Bereits während ihres Studiums wurde ihr klar, dass sie mit Hülsenfrüchten arbeiten will. „Kichererbsen sind im arabischen Raum weit verbreitet. In Europa ist die Hülsenfrucht noch nicht allzu bekannt. Auch das Produkt als Snack gibt es noch nicht. Die drei Sorten habe ich selbst entwickelt“, erzählt Emilie. Mithilfe des ego.-Gründungstransfers, einer Förderung des Landes Sachsen-Anhalt, konnte das Team vor der Gründung Geräte mieten, Rohstoffe kaufen und die ersten Snacks verkosten lassen.

Wachstum des Start-ups

Seitdem hat sich einiges getan: Seit Anfang dieses Jahres hat das Team einen Business Angel aus dem Lebensmittelbereich aus der Region an der Seite. Neben Emilie arbeiten zwei 30-Stunden-Kräfte und zwei Werkstudenten in der Produktion. Während sich Gunnar um die betriebswirtschaftlichen Fragen kümmert, ist Simon für den Vertrieb der Snacks verantwortlich. Die Kichererbsen zum Knabbern gibt es mittlerweile in mehr als 500 Supermärkten in Deutschland sowie in 30 Unverpacktläden.

Da es keinen Hersteller für geröstete Kichererbsen gibt, haben wir uns letztendlich dazu entschlossen, es selbst zu machen." - Emilie Wegner

Auch über den Online-Shop verkauft Hülsenreich ihre drei Sorten. 2,93 € zahlt der Kunde für die 100g-Tüte mit Schokoüberzug. 2,73 € für die Sorten Curry und Cajun. „Die Marge ist, wie bei anderen Lebensmitteln, nicht besonders hoch. Es war von vorneherein klar, dass wir auf Masse setzen und in großen Mengen produzieren müssen“, sagt Emilie. Ab September möchte das Start-up bereits 6.000 Tüten in der Woche produzieren, mittelfristig möchte es die Menge verdreifachen. Eine neue Maschine soll dies möglich machen.

Fokus Regionalität

„Langfristig wollen wir noch regionaler werden. Der Anfang ist auf diesem Hektar hier gemacht“, fasst Emilie zusammen. Drei Wochen später berichten Gründerin und Landwirt von der Ernte: „Die lief sehr gut. 1,3 t habe ich vom Feld geholt“, so Leonard. Emilie ergänzt: „Für uns geht es jetzt ans Etiketten designen, denn die ersten Tüten regionale Kichererbsen sollen in unserem Online-Shop bald verkauft werden.“

Leonard wird schauen, wie sich der Anbau von Kichererbsen zukünftig in seine Fruchtfolgen integrieren lässt. „Das Hauptgeschäft muss laufen. Erst dann kann ich mich auf den Anbau von Spezialkulturen konzentrieren. Denn mit denen kann man sich auch leicht verzetteln“, so der Landwirt. Bei der Hülsenfrucht hat er ein gutes Gefühl: Nächstes Jahr plant er, Kichererbsen auf 10 ha anzubauen.

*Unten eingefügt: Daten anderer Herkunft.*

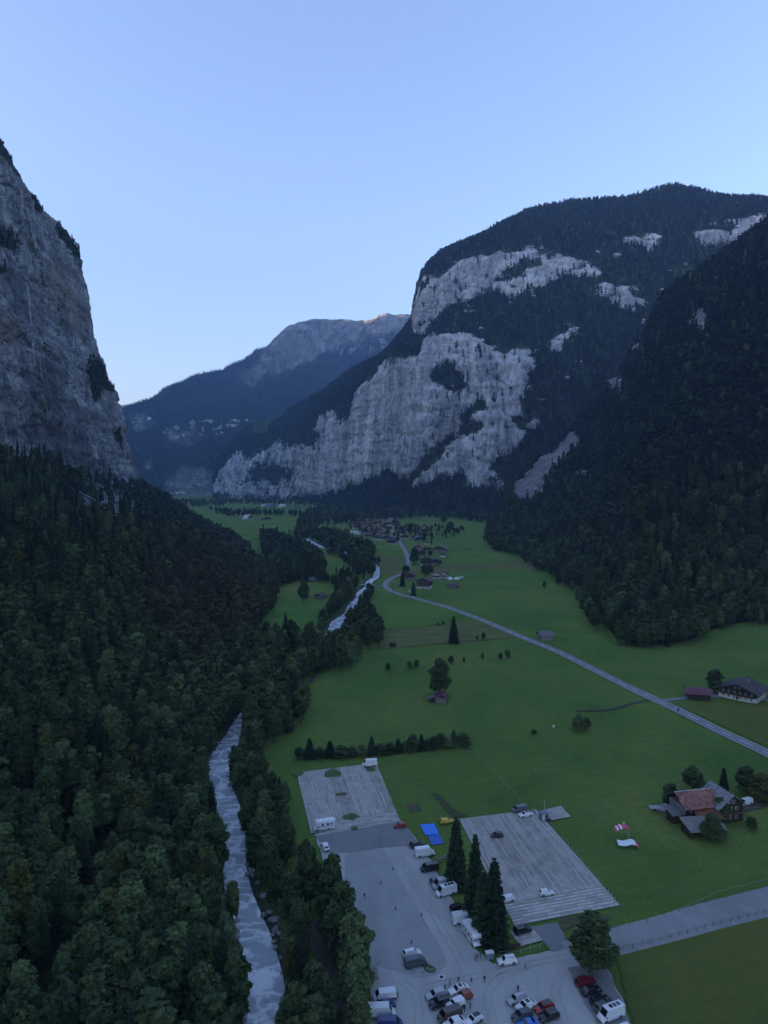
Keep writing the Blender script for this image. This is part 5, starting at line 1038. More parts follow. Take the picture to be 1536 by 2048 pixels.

Ich habe gemerkt, dass das Interesse da ist und es Abnehmer gibt. - Leonard van Uelft

„Ich habe gemerkt, dass das Interesse von mehreren Seiten da ist und es Abnehmer gibt“, sagt Leonard. Ob Hülsenreich und der Landwirt auch in Zukunft zusammenarbeiten, hängt vom Preis ab. Die Aufgabe der Vermarktung sieht Leonard beim Food-Start-up: „Regionaler und nachhaltiger als das, was wir hier machen, geht es nicht. Das muss dem Verbraucher auch über den Preis vermittelt werden“.